Pasaron las temporadas, y aquella pasión, como no podía ser de otro modo, fue a más. Me hice socio del Betis y empecé a ir por mi cuenta al estadio, pero a la vuelta de los partidos, la visita a la casa de mi abuelo era obligada. “¿El Betis, qué?” Me decía cada vez que entraba por la puerta. Yo me sentaba con él para contarle cómo había ido la tarde, y cuando ésta se había dado mal, siempre pronunciaba las mismas palabras: “Yo no sé qué le pasa al Betis. La tocan, la tocan, pero cuando llegan al área nunca tiran”. Siguió transcurriendo el tiempo, y como la edad es una hija de puta que no perdona, mi abuelo pasó sus últimos años postrado en una cama, pegado al transistor cada partido y haciendo la misma pregunta cuando entraba en su cuarto: ¿El Betis, qué?
La muerte, la “playa con cara de pena”, que dijo Juan Carlos Aragón, vino a llevarse a mi abuelo hace seis años. Por alguna razón que no termino de entender, fui incapaz de llorar aquel día, ni el siguiente, ni el otro…Y así hasta que transcurrió una semana, cuando pasé conduciendo cerca del Villamarín.

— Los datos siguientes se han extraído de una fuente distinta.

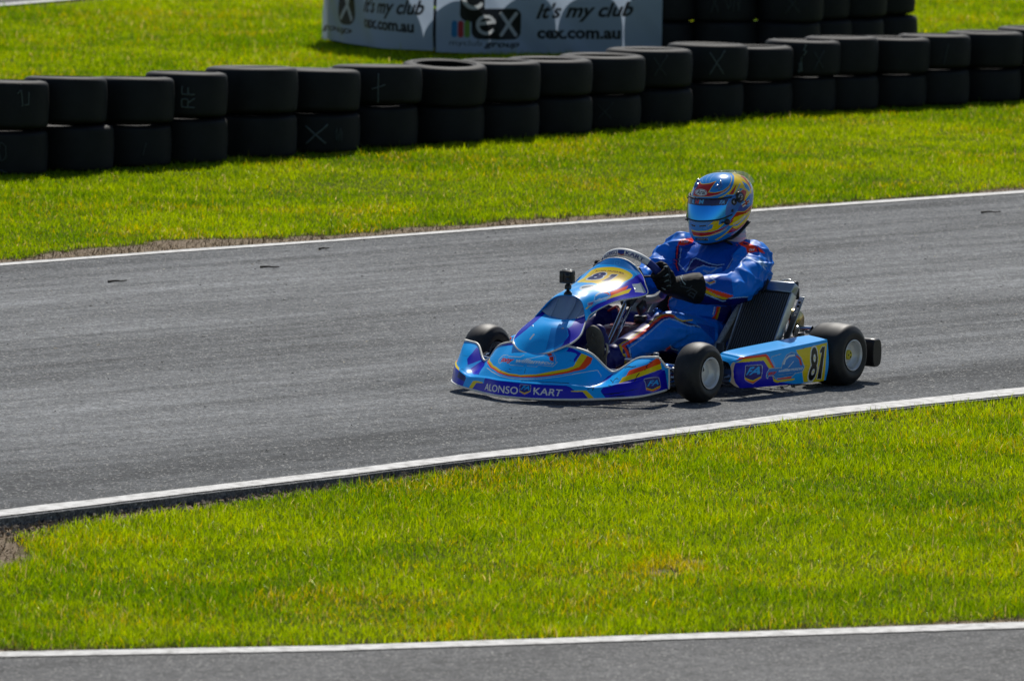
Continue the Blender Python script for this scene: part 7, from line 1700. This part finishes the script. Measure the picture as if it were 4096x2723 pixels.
# ---- boots, toes up against the pedals, soles facing forward
M_boot = paint_mat('race_boot_fabric', .5, 0, .4, bump=(250, .2, .0008))
M_sole = mat('boot_sole_rubber', (.085, .080, .066), .7, noise=(30, .25), bump=(90, .4, .002))
for s in (1, -1):
    y = .164 * s; mb = MB()
    mb.tube(curve([(1.075, y, .192), (1.105, y, .182), (1.145, y, .168), (1.172, y, .155)], 16), [.049 + .003 * math.sin(i * .4) for i in range(16)], 24)
    for q, r_ in [((1.178, y, .120), (.042, .036, .042)), ((1.190, y, .160), (.042, .038, .045)), ((1.212, y, .210), (.036, .041, .045)), ((1.230, y + .004 * s, .255), (.029, .044, .045)), ((1.243, y + .004 * s, .292), (.022, .038, .036))]: ball(mb, q, r_)
    for a, b in [((1.172, y, .15), (1.196, y, .18)), ((1.19, y, .16), (1.222, y, .23)), ((1.222, y, .23), (1.24, y, .285))]: mb.tube([a, b], .036 if a[0] < 1.2 else .026, 20)
    me = remesh(mb, .0035, 6, .5); P = coords(me); Nv = normals(me)
    b = np.empty((len(P), 3)); b[:] = lin(SPAL['NVS'])
    if s > 0: b = artwork(P, Nv, b, lambda n: np.ones(len(P), bool), {'boot'})
    me.materials.clear(); me.materials.append(M_boot); me.polygons.foreach_set('use_smooth', np.ones(len(me.polygons), bool)); set_cols(me, b); me.name = 'boot'
    bo = link('boot', me, person)
    # sole: outline in the plane that leans with the foot
    o0 = np.array([1.204, y, .078]); ul = norm(np.array([.072, 0, .245])); un = np.array([ul[2], 0, -ul[0]])
    out = curve([(-.028, .012), (0, 0), (.028, .012), (.034, .06), (.032, .11), (.040, .165), (.043, .205), (.030, .242), (0, .258), (-.030, .242), (-.043, .205), (-.040, .165), (-.032, .11), (-.034, .06)], 56, True)
    mb = MB()
    rows = [(0.96, -.006), (1.0, -.002), (1.0, .010), (.93, .014), (.5, .0145)]
    cen_ = out.mean(0); VV = []
    for f_, d_ in rows:
        q = cen_ + (out - cen_) * f_; VV.append(o0 + q[:, :1] * np.array([0, 1, 0]) + q[:, 1:] * ul + un * (d_ + .05 * (q[:, 1:] - .12) ** 2 * 8 * .3))
    VV = np.array(VV); mb.add(VV.reshape(-1, 3), grid_quads(len(rows), 56, False, True)); c1 = VV[-1].mean(0); mb.add(np.concatenate([VV[-1], [c1]]), None, [[j, (j + 1) % 56, 56] for j in range(56)])
    st = [(.0 + .019 * (1 if i % 2 == 0 else .42) * math.sin(i * math.pi / 5), .20 + .026 * (1 if i % 2 == 0 else .42) * math.cos(i * math.pi / 5)) for i in range(11)]
    mb.tube([o0 + np.array([0, q[0], 0]) + ul * q[1] + un * .0165 for q in st], .0014, 5, m=1)
    for k in range(9): mb.tube([o0 + np.array([0, -.028, 0]) + ul * (.085 + k * .007) + un * .014, o0 + np.array([0, .028, 0]) + ul * (.085 + k * .007) + un * .014], .0016, 5)
    mb.build('sole', [M_sole, mat('sole_mark', (.16, .15, .12), .6)], bo)

# ---- neck sock and chin strap
M_sock = mat('white_balaclava', (.55, .53, .56), .85, bump=(160, .3, .001))
mb = MB(); C = [(.050, .02, .598, .074, .083), (.045, .02, .615, .080, .090), (.040, .02, .64, .084, .092), (.04, .02, .67, .082, .088), (.05, .02, .70, .078, .082)]
sk = ring_loft(C, 48, 2.1); Vs = np.concatenate(sk.V); Vs = Vs + norm(Vs - [.045, .02, .64]) * (.002 * np.sin(Vs[:, 2] * 330 + 3 * Vs[:, 1] * 20))[:, None]
me = np_mesh('neck_sock', Vs, np.concatenate(sk.Q), np.concatenate(sk.T), mats=[M_sock]); link('neck_sock', me, person)
# suit collar standing round the neck
mb = MB(); n = 60; a = np.linspace(0, 2 * math.pi, n, endpoint=False); rows = []
for k, (zz, ro) in enumerate([(.560, .102), (.580, .101), (.598, .098), (.607, .095), (.607, .090), (.58, .090)]):
    front = np.clip(np.cos(a), 0, 1) ** 6; zz = zz - .035 * front * (k in (2, 3, 4)) - .012 * np.cos(a)
    rows.append(np.stack([.052 + ro * .93 * np.cos(a), .02 + ro * 1.04 * np.sin(a), zz + 0 * a], 1))
mb.add(np.array(rows).reshape(-1, 3), grid_quads(len(rows), n, False, True)); mb.build('collar', mat('suit_collar', lin(SPAL['CHB']), .45), person)
mb = MB(); mb.tube(curve([(.155, .078, .635), (.120, .092, .632), (.085, .100, .645), (.05, .105, .668), (.0, .108, .70)], 24), .019, 10, flat=.4); mb.tube(curve([(.165, .06, .632), (.12, .088, .612), (.105, .092, .600)], 12), .016, 10, flat=.35)
mb.build('chin_strap', M_blackr, person)

# ---- helmet
NU, NV_ = 1000, 520
Ah, Th = np.meshgrid(np.linspace(-math.pi, math.pi, NU, endpoint=False), np.linspace(0, 1, NV_), indexing='ij')
hp = Paint(np.stack([Ah, Th], -1).reshape(-1, 2), (26, 142, 228))
tri = np.abs(Ah.ravel())
livery(hp, 'helm')
# the same design, mirrored, on the far side
mir = np.stack([-Ah, Th], -1).reshape(-1, 2)
far = (Ah.ravel() < -.55)
hp2 = Paint(mir[far], (26, 142, 228))
for it in LIV['helm']:
    if it[0] == 'p' and len(it[2]) > 2: hp2.poly(it[2], PAL[it[1]])
hp.C[far] = hp2.C
hp.C[Th.ravel() < .022] = lin((14, 14, 15))
Ph = helmet_kart(helmet_pt(Ah, Th))
M_hel = paint_mat('lacquered_helmet', .25, .7, .3, **{'Coat Roughness': .09})
me = np_mesh('helmet', Ph.reshape(-1, 3), grid_quads(NU, NV_, True), mats=[M_hel], cols=hp.C)
helmet = link('helmet', me, person)
md = helmet.modifiers.new('thickness', 'SOLIDIFY'); md.thickness = .012; md.offset = -1
mb = MB(); aa_ = np.linspace(-math.pi, math.pi, 90, endpoint=False); mb.tube(helmet_kart(helmet_pt(aa_, aa_ * 0, -.002)), .008, 8, closed=True)
mb.build('rim_trim', M_blackr, helmet)
# visor: a curved shield just proud of the shell, same outline on both sides
vp = np.array(VIS['edge']); k = vp[:, 0] > 0; vr = vp[k]
AV, TV = np.meshgrid(np.linspace(-1.56, 1.56, 620), np.linspace(.30, .62, 130), indexing='ij')
UVv = np.stack([np.abs(AV), TV], -1).reshape(-1, 2)
poly_v = [(-.1, vr[0][1])] + [tuple(v) for v in vr] + [(-.1, vr[-1][1])]
ins = pip(UVv, poly_v)
Pv = helmet_kart(helmet_pt(AV, TV, .0065 - .003 * np.clip((np.abs(AV) - 1.0) / .5, 0, 1))).reshape(-1, 3)
st_ = np.array(VIS['strip']); sr = st_[st_[:, 0] > 0]; h2 = len(sr) // 2
strip_in = pip(UVv, [(-.1, sr[0][1])] + [tuple(v) for v in sr] + [(-.1, sr[-1][1])])
arm_in = pip(UVv, VIS['arm']); arm_in |= UVv[:, 0] > .95
pv = Paint(np.stack([AV, TV], -1).reshape(-1, 2), (30, 156, 252))
pv.C[strip_in] = lin((24, 22, 84)); pv.C[arm_in] = lin((16, 104, 190))
for t_, q, c_ in [('R', (0, .28), (70, 170, 225)), ('H', (.34, .62), (215, 60, 50)), ('M', (.66, 1.0), (70, 170, 225))]:
    Q = np.array(VIS['rhm']); pv.text(t_, [Q[0] * (1 - q[0]) + Q[1] * q[0], Q[0] * (1 - q[1]) + Q[1] * q[1], Q[3] * (1 - q[1]) + Q[2] * q[1], Q[3] * (1 - q[0]) + Q[2] * q[0]], c_, .06)
Qf = np.array(VIS['fa']); pv.poly(Qf, (60, 70, 150)); pv.text('FA', Qf, (90, 180, 235), .03, .3)
Qv = grid_quads(620, 130); fin = ins[Qv].all(1); Qv = Qv[fin]
fm = np.where(strip_in[Qv].all(1), 1, np.where(arm_in[Qv].all(1), 2, 0))
used_v = np.unique(Qv); re_ = -np.ones(len(Pv), int); re_[used_v] = np.arange(len(used_v))
M_mir = paint_mat('mirror_visor', .07, .6, .5, 1.0); M_str = paint_mat('visor_strip', .25, .5, .5); M_arm = paint_mat('visor_side', .2, .6, .5)
me = np_mesh('visor', Pv[used_v], re_[Qv], mats=[M_mir, M_str, M_arm], fmat=fm, cols=pv.C[used_v]); vi = link('visor', me, helmet)
md = vi.modifiers.new('thickness', 'SOLIDIFY'); md.thickness = .003; md.offset = -1
mb = MB(); bt = np.linspace(-1.0, 1.0, 60); mb.tube(helmet_kart(helmet_pt(bt, np.interp(np.abs(bt), vr[::-1][:, 0] if False else [0, .6, 1.0], [vr[-1][1], vr[-1][1] + .002, vr[-1][1] + .02]), .006)), .0035, 6)
mb.tube(helmet_kart(helmet_pt(bt, np.interp(np.abs(bt), [0, .6, 1.0], [vr[0][1], vr[0][1], vr[0][1] + .003]), .006)), .0035, 6); mb.build('visor_seal', M_blackr, vi)
def hel_frame(az, t, off=0.0):
    e = 1e-3; p = helmet_kart(helmet_pt(az, t, off)); da = helmet_kart(helmet_pt(az + e, t, off)) - p; dt = helmet_kart(helmet_pt(az, t + e * 3, off)) - p
    n = norm(np.cross(da, dt)); return p, n, norm(da), norm(dt)
for s in (1, -1):
    (ha, ht) = VIS['hole'][0]; p_, n_, a_, t_ = hel_frame(ha * s, ht, .003); n_ = n_ if n_ @ (p_ - HC) > 0 else -n_
    mb = MB(); disc(mb, p_, n_, .026, .008, 0); disc(mb, p_ + n_ * .007, n_, .015, .003, 1); disc(mb, p_ + n_ * .009, n_, .008, .002, 0)
    (ha, ht) = VIS['small'][0]; p2_, n2_, _, _ = hel_frame(ha * s, ht, .004); n2_ = n2_ if n2_ @ (p2_ - HC) > 0 else -n2_; disc(mb, p2_ + n2_ * .003, n2_, .008, .003, 1); disc(mb, p2_, n2_, .017, .004, 0)
    (ha, ht) = VIS['dot'][0]; p3_, n3_, _, _ = hel_frame(ha * s, ht, .005); n3_ = n3_ if n3_ @ (p3_ - HC) > 0 else -n3_; disc(mb, p3_ + n3_ * .001, n3_, .0075, .002, 0)
    mb.tube([p_ + n_ * .003, (p_ + p2_) / 2 + n_ * .003, p2_ + n2_ * .001], .017, 10, flat=.3)
    mb.build('visor_pivot', [M_blackp, mat('grey_screw', (.35, .36, .38), .35, .8)], helmet)
    (ha, ht) = VIS['clip'][0]; p_, n_, a_, t_ = hel_frame(ha * s, ht, .003); n_ = n_ if n_ @ (p_ - HC) > 0 else -n_; mb = MB(); disc(mb, p_, n_, .014, .006); mb.tube([p_ + n_ * .003, p_ - a_ * s * .03 + n_ * .002 + t_ * .004], .007, 8, flat=.5); mb.build('visor_clip', M_blackp, helmet)
    (ha, ht) = VIS['vent'][0]; mb = MB()
    c1, n1, a1, t1 = hel_frame((ha + .12) * s, ht + .04, .002); c0, n0, a0_, t0_ = hel_frame((ha - .10) * s, ht - .055, .001); c2, n2, _, _ = hel_frame((ha + .05) * s, ht - .07, .001)
    mb.tube([c1, (c1 + c2) / 2, c2], [.005, .013, .004], 12, flat=.6); mb.tube([c0, (c0 * .5 + c1 * .5)], [.003, .009], 10, flat=.6); mb.tube([c1 + (c1 - HC) * .03, c1 * .7 + c2 * .3 + (c1 - HC) * .05], .004, 8, m=1)
    mb.build('roof_vent', [mat('vent_blue', lin((46, 112, 190)), .25, coat=.6), M_chrome], helmet)
# clear spoiler at the back of the crown
def spo(a, b):
    az_ = math.pi - .0 + a * 1.15; t_ = .62 + .40 * (1 - b); lift = .003 + .020 * np.sin(np.clip(b, 0, 1) * 2.2) * (1 - .6 * np.abs(a) ** 2)
    t_ = .93 - .33 * b
    return helmet_kart(helmet_pt(az_, t_, 0) * 1.0) + norm(helmet_pt(az_, t_) @ HROT.T + np.array([-.05, 0, .02])) * lift[..., None]
A, B = np.meshgrid(np.linspace(-1, 1, 60), np.linspace(0, 1, 36), indexing='ij')
gm, nt, bb_ = nodes('clear_spoiler'); _tp = nt.nodes.new('ShaderNodeBsdfTransparent'); _gl = nt.nodes.new('ShaderNodeBsdfGlossy'); _gl.inputs['Roughness'].default_value = .16; _mx = nt.nodes.new('ShaderNodeMixShader'); _mx.inputs['Fac'].default_value = .10
_tp.inputs['Color'].default_value = (.96, .95, .9, 1); nt.links.new(_tp.outputs[0], _mx.inputs[1]); nt.links.new(_gl.outputs[0], _mx.inputs[2]); nt.links.new(_mx.outputs[0], nt.nodes['Material Output'].inputs['Surface'])
me = np_mesh('rear_spoiler', spo(A, B).reshape(-1, 3), grid_quads(60, 36), mats=[gm]); sp_ = link('rear_spoiler', me, helmet)
md = sp_.modifiers.new('thickness', 'SOLIDIFY'); md.thickness = .002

Entonces sentí un pellizco, no en el pecho, sino en el alma. Me bajé del coche, me acerqué al campo y fue ahí cuando solté todas las lágrimas que no habían encontrado salida durante la semana anterior. Desde ese día no tengo ninguna duda, cada vez que me preguntan qué es el Betis, yo lo tengo muy claro: el Betis es mi abuelo José.